Ci sono anche tanti acquirenti di veicoli tra le persone sanzionate per violazione delle norme antiriciclaggio secondo cui gli assegni bancari e postali dai mille euro in su devono recare nome o ragione sociale del beneficiario e la clausola di non trasferibilità: questi mezzi di pagamento sono piuttosto diffusi nel settore. Talvolta vengono sanzionati anche i commercianti che vendono i veicoli, ma non è pacifico che si possa configurare una loro responsabilità. Piuttosto, dato che le sanzioni sono pesanti (almeno 6mila euro) e note da anni, i commercianti rischiano la rivalsa da parte del cliente.
La questione della sanzionabilità del commerciante - come soggetto attivo del riciclaggio assieme al cliente - è complessa e non c’è giurisprudenza formatasi in base agli obblighi attuali (imposti dall’articolo 49, comma 5, Dlgs 231/2007, modificato di recente dal Dlgs 90/2017) . Quando vigeva l’articolo 1, comma 2, del Dl 143/1991, c’erano due indirizzi.
Secondo il primo, la norma riguarderebbe entrambi i soggetti che prendono parte all’operazione, con obblighi puntuali e specifici.
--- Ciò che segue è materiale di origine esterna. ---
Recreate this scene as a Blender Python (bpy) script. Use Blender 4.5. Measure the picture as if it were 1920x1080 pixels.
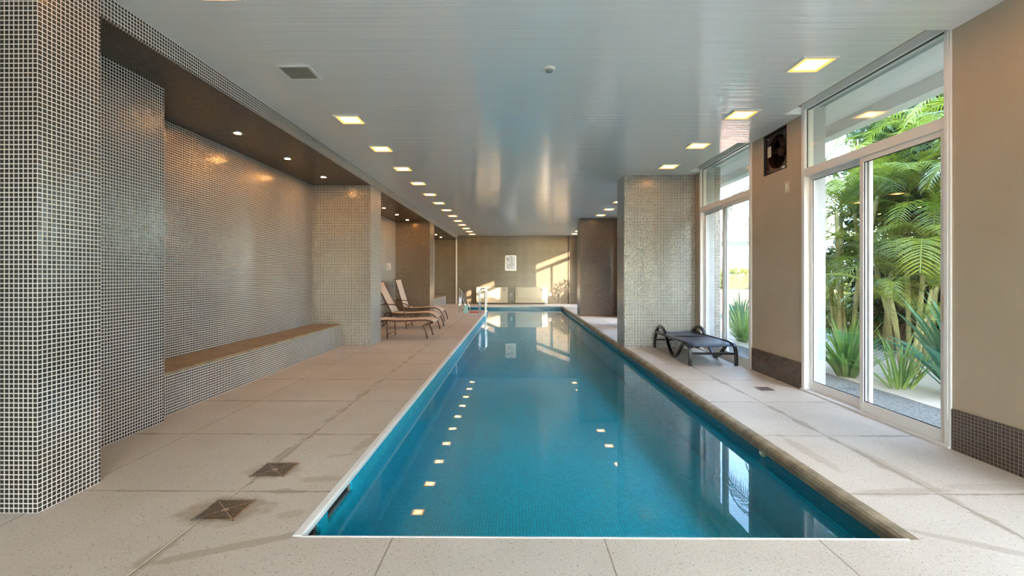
import bpy, math, random
from mathutils import Vector, Matrix
random.seed(7)
scene = bpy.context.scene
COL = scene.collection
for o in list(bpy.data.objects):
    bpy.data.objects.remove(o, do_unlink=True)

# ------------------------------------------------------------------ camera
F = 870.0
EYE = 1.24
cd = bpy.data.cameras.new('camera')
cam = bpy.data.objects.new('camera', cd)
COL.objects.link(cam)
cam.location = (0, 0, EYE)
cam.rotation_euler = (math.pi / 2, 0, math.atan(8 / F))
cd.sensor_width = 36
cd.lens = 36 * F / 1920
cd.shift_y = -23 / 1920
cd.clip_start = .05
cd.clip_end = 900
scene.camera = cam

# ------------------------------------------------------------------ sky, sun, exposure
w = bpy.data.worlds.new('sky')
scene.world = w
w.use_nodes = True
wn = w.node_tree.nodes
wl = w.node_tree.links
bg = wn['Background']
sky = wn.new('ShaderNodeTexSky')
sky.sky_type = 'NISHITA'
sky.sun_disc = False
sky.sun_elevation = math.radians(24)
sky.sun_rotation = math.radians(135)
sky.air_density = 1.0
sky.dust_density = 1.0
wl.new(sky.outputs[0], bg.inputs[0])
bg.inputs[1].default_value = 1.25

SUN_DIR = Vector((-1.02, 1.0, -0.40)).normalized()
sd = bpy.data.lights.new('sun', 'SUN')
sun = bpy.data.objects.new('sun', sd)
COL.objects.link(sun)
sun.location = (20, -18, 12)
sun.rotation_euler = SUN_DIR.to_track_quat('-Z', 'Y').to_euler()
sd.energy = 8.5
sd.angle = math.radians(.7)
sd.color = (1.0, .72, .55)

scene.view_settings.view_transform = 'Standard'
scene.view_settings.look = 'None'
scene.view_settings.gamma = 1
scene.view_settings.use_curve_mapping = False
scene.view_settings.exposure = 2.0
LAMP = 14.0     # brightness of the square ceiling lamps
SPOT = 100.0     # brightness of the small round recess lamps

scene.cycles.max_bounces = 10
scene.cycles.diffuse_bounces = 6
scene.cycles.glossy_bounces = 5
scene.cycles.transparent_max_bounces = 24
scene.cycles.transmission_bounces = 6
scene.cycles.caustics_reflective = False
scene.cycles.caustics_refractive = False
scene.cycles.sample_clamp_indirect = 6

# ------------------------------------------------------------------ materials
def new_mat(name):
    m = bpy.data.materials.new(name)
    m.use_nodes = True
    nt = m.node_tree
    return m, nt, nt.nodes['Principled BSDF'], nt.nodes['Material Output']

def math_node(nt, op, a, b=None, c=None, clamp=False):
    n = nt.nodes.new('ShaderNodeMath')
    n.operation = op
    n.use_clamp = clamp
    for i, v in enumerate((a, b, c)):
        if v is None:
            continue
        if isinstance(v, (int, float)):
            n.inputs[i].default_value = v
        else:
            nt.links.new(v, n.inputs[i])
    return n.outputs[0]

def mixc(nt, f, a, b, mode='MIX'):
    n = nt.nodes.new('ShaderNodeMix')
    n.data_type = 'RGBA'
    n.blend_type = mode
    n.clamp_factor = True
    for sock, v in ((n.inputs[0], f), (n.inputs[6], a), (n.inputs[7], b)):
        if isinstance(v, (int, float)):
            sock.default_value = v
        elif isinstance(v, (tuple, list)):
            sock.default_value = (*v[:3], 1)
        else:
            nt.links.new(v, sock)
    return n.outputs[2]

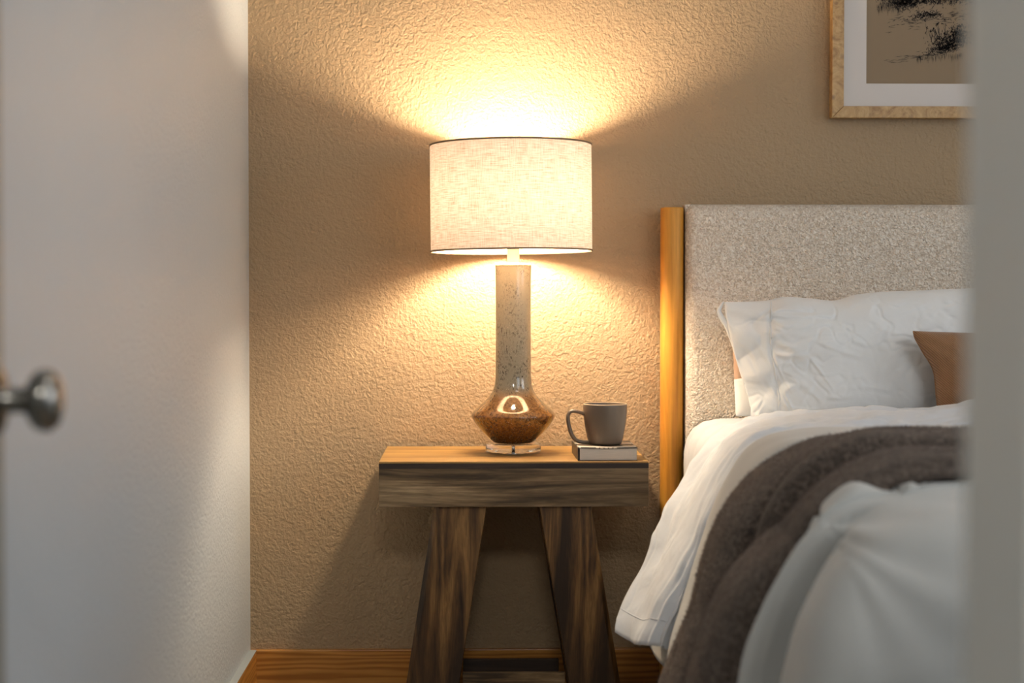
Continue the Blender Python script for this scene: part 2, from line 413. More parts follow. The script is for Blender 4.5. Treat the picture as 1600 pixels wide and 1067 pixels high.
# ---------------------------------------------------------------- nightstand
ZT = .599; NY0 = -D+3.65; NY1 = -D+4.012
nx0 = at(592, 721, 3.65).x; nx1 = at(1013.6, 721, 3.65).x
ns = empty('nightstand', ((nx0+nx1)/2, (NY0+NY1)/2, 0), 'dark weathered wood nightstand with splayed plank legs under the lamp', 'nightstand')
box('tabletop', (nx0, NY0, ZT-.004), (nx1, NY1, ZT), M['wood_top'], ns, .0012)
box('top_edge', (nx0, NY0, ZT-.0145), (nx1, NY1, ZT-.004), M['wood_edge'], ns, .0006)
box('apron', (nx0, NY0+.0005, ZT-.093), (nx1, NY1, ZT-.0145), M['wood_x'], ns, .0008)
def leg(x0t, x1t, x0b, x1b, y0, y1, side):
    zt_, zb = ZT-.093, 0
    bm = bmesh.new(); c = .010
    def ring(xa, xb, z):
        if side < 0: q = [(xa+c, y0), (xb, y0), (xb, y1), (xa, y1), (xa, y0+c)]
        else: q = [(xa, y0), (xb-c, y0), (xb, y0+c), (xb, y1), (xa, y1)]
        return [bm.verts.new((x, y, z)) for x, y in q]
    a = ring(x0t, x1t, zt_); b_ = ring(x0b, x1b, zb)
    for i in range(5): bm.faces.new((a[i], a[(i+1) % 5], b_[(i+1) % 5], b_[i]))
    bm.faces.new(a); bm.faces.new(b_[::-1]); bmesh.ops.recalc_face_normals(bm, faces=bm.faces)
    bmesh.ops.bevel(bm, geom=bm.edges[:], offset=.001, segments=1, affect='EDGES')
    o_ = Vector(((x0t+x1t+x0b+x1b)/4, (y0+y1)/2, (zt_+zb)/2))
    for vv_ in bm.verts: vv_.co -= o_
    me = bpy.data.meshes.new('leg'); bm.to_mesh(me); bm.free()
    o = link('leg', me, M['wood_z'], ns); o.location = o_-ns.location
fl = NY0+.012; D1 = 3.662
def xx(p, y_): return at(p, y_, D1).x
sl = (xx(637, 1067)-xx(680, 792)); zz = at(680, 792, D1).z-at(637, 1067, D1).z; k = (ZT-.093)/zz
for y0, y1 in ((fl, fl+.055), (NY1-.075, NY1-.02)):
    leg(xx(678, 792), xx(760, 792), xx(678, 792)+sl*k, xx(760, 792)+(xx(718, 1067)-xx(760, 792))*k, y0, y1, -1)
    leg(xx(843, 792), xx(924, 792), xx(843, 792)+(xx(889, 1067)-xx(843, 792))*k, xx(924, 792)+(xx(969, 1067)-xx(924, 792))*k, y0, y1, 1)
zs = at(800, 1051, 3.70).z
box('stretcher', (xx(735, 900), fl+.035, zs-.06), (xx(872, 900), fl+.05, zs), M['wood_x'], ns, .0008)
box('stretcher', (xx(735, 900), NY1-.05, .065), (xx(872, 900), NY1-.035, .128), M['wood_edge'], ns, .0008)
for o in ns.children:
    if o.name.startswith('stretcher'): o.scale.x = 1.18

# ---------------------------------------------------------------- table lamp
LD = 3.838; LYY = -D+LD; lx = at(802, 600, LD).x; PXM = LD/F
def lz(py): return at(802, py, LD).z-ZT
lamp = empty('table_lamp', (lx, LYY, ZT), 'lit table lamp with linen drum shade and speckled brown ceramic body', 'lamp')
ac = lathe('acrylic_base', [(0, .0045), (.024, .0045), (.025, .0), (.030, .0), (.031, .0045), (.0590, .0045), (.0598, .006), (.0592, .0205), (.0585, .0215), (0, .0215)], M['acrylic'], lamp, 72, smooth=False)
lathe('foot_ring', [(.008, .0), (.016, .0), (.016, .004), (.008, .004)], M['chrome'], lamp, 32, closed=True)
lathe('rod', [(0, .0046), (.0028, .0046), (.0028, .0212), (0, .0212)], M['chrome'], lamp, 16)
yo = [(0, 691.3), (26, 691.3), (30, 690.5), (35, 687), (47.5, 675), (58, 663), (63.6, 654.5), (65.6, 649.5), (65.2, 646.5), (59.2, 639), (45, 626.5), (34, 614), (29.8, 602), (28.2, 588), (27.9, 560), (27.8, 500), (28.0, 440), (28.2, 418), (28.6, 415.2), (28.3, 413.8), (26.5, 413.5), (0, 413.5)]
P = [Vector((r*PXM, 0, lz(y))) for r, y in yo]
prof = [(0, P[0].z)] + [(max(.0001, q.x), q.z) for q in [cr(P[1:-1], i/110) for i in range(111)]] + [(0, P[-1].z)]
zo = prof[0][1]
lathe('body', [(r, z) for r, z in prof], M['glaze'], lamp, 96)
zc = lz(413.5)
lathe('neck', [(0, zc), (.030, zc), (.0302, zc+.0025), (.0135, zc+.004), (.0130, zc+.006), (.0130, zc+.040), (.0150, zc+.041), (.0150, zc+.048), (0, zc+.048)], M['cream_metal'], lamp, 40)
zb0, zb1 = lz(392.5), lz(225.5); RS = 126/F*LD*1.0
lathe('socket', [(0, zc+.048), (.016, zc+.048), (.018, zc+.052), (.018, zc+.078), (.014, zc+.08), (0, zc+.08)], M['chrome'], lamp, 32)
BZ = (zb0+zb1)/2+.018
lathe('bulb', [(0, BZ+.031)] + [(.031*math.sin(a), BZ+.031*math.cos(a)) for a in [math.pi*i/16 for i in range(1, 13)]] + [(.014, BZ-.036), (.013, zc+.080), (0, zc+.080)], M['bulb'], lamp, 24)
def shade_part(nm, prof_, m_, seg=128, closed=True, parent=None):
    return lathe(nm, prof_, m_, parent or lamp, seg, closed=closed)
shd = shade_part('lamp_shade', [(RS, zb0), (RS, zb0+.01), (RS, (zb0+zb1)/2), (RS, zb1)], M['shade'], closed=False)
shade_part('trim_ring', [(RS+.0012, zb1-.003), (RS+.0012, zb1+.0006), (RS-.0012, zb1+.0006), (RS-.0012, zb1-.003)], M['shade_trim'], parent=shd)
shade_part('trim_ring', [(RS+.0012, zb0-.0006), (RS+.0012, zb0+.003), (RS-.0012, zb0+.003), (RS-.0012, zb0-.0006)], M['shade_trim'], parent=shd)
hz = zb1-.02
for s in (-1, 1):
    tube('harp', [(s*.012, 0, zc+.05), (s*.03, 0, zc+.06), (s*.052, 0, BZ), (s*.042, 0, BZ+.055), (0, 0, hz)], .0015, M['chrome'], lamp, 8, 20)
for k_ in range(3):
    a = .5+k_*2*math.pi/3
    tube('spoke', [(0, 0, hz), (RS*.5*math.cos(a), RS*.5*math.sin(a), hz+.004), (RS*.999*math.cos(a), RS*.999*math.sin(a), zb1-.003)], .0014, M['chrome'], shd, 8, 8)
lathe('finial', [(0, hz-.003), (.006, hz-.003), (.006, hz+.003), (.003, hz+.006), (.006, hz+.012), (.003, hz+.018), (0, hz+.019)], M['chrome'], lamp, 20)
shd.rotation_euler = (math.radians(-.8), math.radians(-.5), 0); shd.location = (0, -.007, -.001)
# ---------------------------------------------------------------- book and mug
BD = 3.662; bx0 = at(903, 719, BD).x; bx1 = at(995.5, 719, BD).x; by0 = -D+BD; by1 = by0+.185; BT = .0262
bk = empty('book', ((bx0+bx1)/2, (by0+by1)/2, ZT), 'thick closed paperback book with dark spine lying under the mug', 'book')
bw, bd = (bx1-bx0)/2, (by1-by0)/2
def book_shell():
    G = []
    for j in range(13):
        y = -bd + 2*bd*j/12
        G.append(y)
    return G
# page block with a slight bow to its top
vs = []; fs = []; KX = 14
for y in (-bd+.0012, bd-.0012):
    for i in range(KX+1):
        x = -bw+.003+(2*bw-.0045)*i/KX; u = i/KX
        vs.append((x, y, .0014)); vs.append((x, y, BT-.0012-.0022*math.sin(math.pi*u)**1.5*(.6)))
for i in range(KX):
    a = 2*i; b_ = a+2*(KX+1)
    fs += [(a, a+2, a+3, a+1), (b_, b_+1, b_+3, b_+2), (a+1, a+3, b_+3, b_+1), (a, b_, b_+2, a+2)]
fs += [(0, 1, 2*(KX+1)+1, 2*(KX+1)), (2*KX, 2*KX+2*(KX+1), 2*KX+1+2*(KX+1), 2*KX+1)]
me = bpy.data.meshes.new('pages'); me.from_pydata(vs, [], fs); link('pages', me, M['pages'], bk)
box('back_cover', (bx0, by0, ZT+.0002), (bx1, by1, ZT+.0014), M['cover_dark'], bk)
def bow(u): return BT-.0011-.0022*math.sin(math.pi*max(0, min(1, u)))**1.5*.6
def strip(nm, y0, y1, x0, x1, dz, m_, th=.0011, parent=bk):
    G1 = [[Vector((-bw+2*bw*(x0+(x1-x0)*i/16), y, bow(x0+(x1-x0)*i/16)+dz)) for i in range(17)] for y in (y0, y1)]
    o = grid_mesh(nm, G1, m_, parent, 0)
    s = o.modifiers.new('thickness', 'SOLIDIFY'); s.thickness = th; s.offset = 1
    return o
fc = strip('front_cover', -bd, bd, 0, 1, 0, M['cover_dark'])
strip('cover_print', -bd+.022, -bd+.060, .0, 1, .00125, M['cover_cream'], .0002, bk)
strip('cover_print', -bd+.100, -bd+.128, .0, 1, .00125, M['cover_cream'], .0002, bk)
for k_ in range(5):
    strip('cover_letter', -bd+.005, -bd+.014, .30+.075*k_, .30+.075*k_+.055, .00125, M['cover_cream'], .0002, bk)
box('spine', (bx0-.0012, by0, ZT+.0002), (bx0+.0004, by1, ZT+BT), M['cover_dark'], bk, .0004)
bk.rotation_euler = (0, 0, math.radians(.6))

MD = 3.752; mx_ = at(945.5, 640, MD).x; mz = ZT+BT+.0012; MS = MD/F
mug = empty('mug', (mx_, -D+MD, mz), 'taupe stoneware mug with curved handle standing on the paperback book', 'mug')
H = at(945, 630.8, MD).z-mz
out_r = [(0, 0), (24.0, 0), (25.4, .01), (26.4, .06), (28.2, .16), (30.0, .30), (31.8, .45), (33.2, .62), (34.2, .8), (34.5, .93), (34.5, .985)]
pr = [(r*MS, z*H) for r, z in out_r] + [(34.0*MS, H), (33.0*MS, H*1.0), (32.5*MS, H*.985), (32.2*MS, H*.8), (30*MS, H*.5), (26*MS, H*.15), (22*MS, H*.07), (0, H*.06)]
lathe('cup', pr, M['mug'], mug, 72)
lathe('rim', [(34.62*MS, H*.982), (34.62*MS, H*.996), (34.0*MS, H*1.006), (33.0*MS, H*1.006), (32.45*MS, H*.99), (33.5*MS, H*.985)], M['mug_rim'], mug, 72, closed=True)
lathe('coffee', [(0, H*.70), (31.3*MS, H*.70)], M['coffee'], mug, 48)
hp = [(914, 647), (904, 643.5), (895, 642), (889.5, 645), (887.5, 653), (889.5, 667), (893.5, 679), (899.5, 687), (908, 690), (922, 691)]
hpts = [at(x, y, MD-.012*(x < 912))-mug.location for x, y in hp]
tube('handle', hpts, .0042, M['mug'], mug, 14, 36, 1.9)

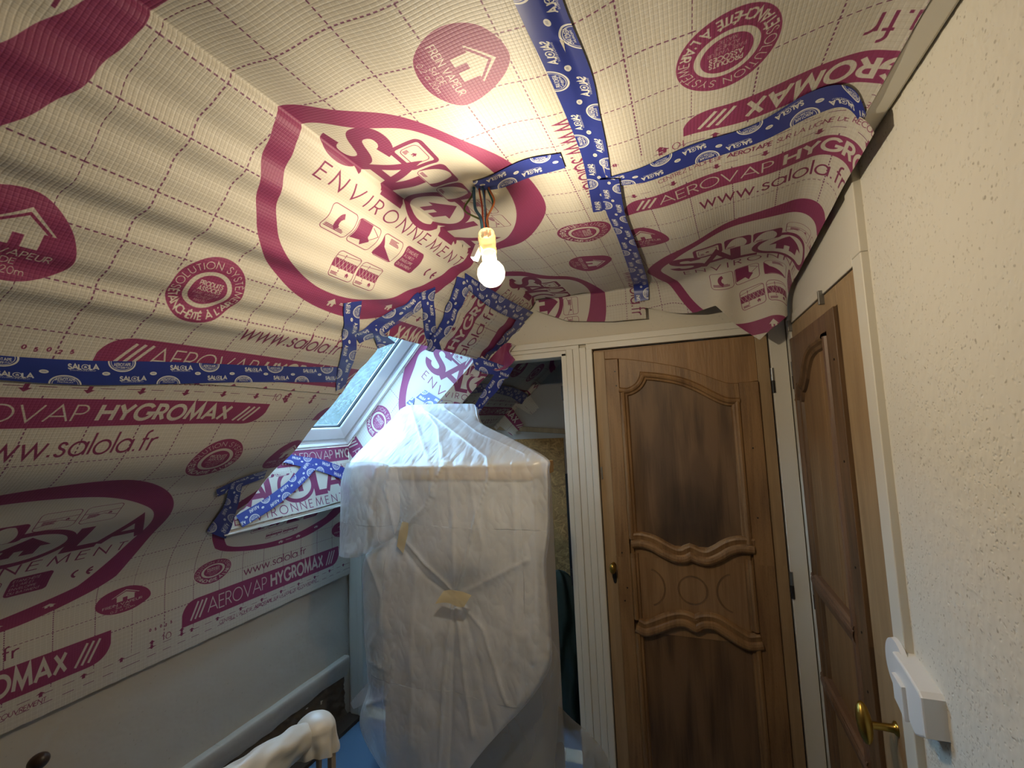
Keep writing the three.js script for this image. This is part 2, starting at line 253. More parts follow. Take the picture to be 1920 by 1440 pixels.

Quindi, sarebbe sanzionabile anche il beneficiario dell’assegno non munito della clausola: è vietato negoziare titoli superiori alla soglia di legge o privi della clausola. A prescindere che abbia collaborato o meno nell’emissione del titolo o non abbia chiesto che venisse apposta la clausola di intrasferibilità (Pretore di Brescia, sentenza 13 dicembre 1994, n.847).
Secondo un altro orientamento la norma non si applicherebbe al beneficiario che presenta l’assegno alla banca per l’incasso. Obbligati ad inserire la clausola di non trasferibilità sarebbero, infatti, il traente dell’assegno e gli eventuali successivi giratari, nel caso in cui tali soggetti cedano l’assegno a soggetto diverso da un istituto di credito. Se, invece, l’assegno viene conferito al sistema bancario, l’apposizione della clausola perderebbe ogni rilievo: l’assegno non potrebbe più essere reimmesso nel circuito bancario. In tal caso, verrebbe meno il fine della legge: impedire o comunque ostacolare il riciclaggio (pretore di Ascoli Piceno, sentenza 11 agosto 1995, n.21).
Quanto alla possibilità rivalsa dei clienti, essa basa sul fatto che i commercianti sono professionisti ai sensi del Codice del consumo e quindi dovrebbero conoscere le regole, rifiutando pagamenti irregolari e avvisando i clienti. Un principio generale che qui è rafforzato dal fatto che i commercianti non rischiano nulla a rifiutare e avvisare: non sono fra i soggetti come gli intermediari finanziari, tenuti (articolo 3, Dlgs 231/2007) a comunicare al ministero dell’Economia le irregolarità che riscontrino nel corso della loro attività, senza farne cenno al cliente (cosa che per loro è reato).
Peraltro, accettando il pagamento e non avvisando, i commercianti si espongono in proprio alla stessa sanzione applicata ai clienti.
Sia gli uni sia gli altri, in attesa di modifiche legislative possibili nei prossimi mesi, possono comunque presentare ricorso: per le cifre spesso in gioco nell’acquisto di veicoli (specie usati), è dubbio che si possa configurare il riciclaggio. Quindi occorre valutare bene se avvalersi della possibilità di oblazione indicata quando si viene sanzionati.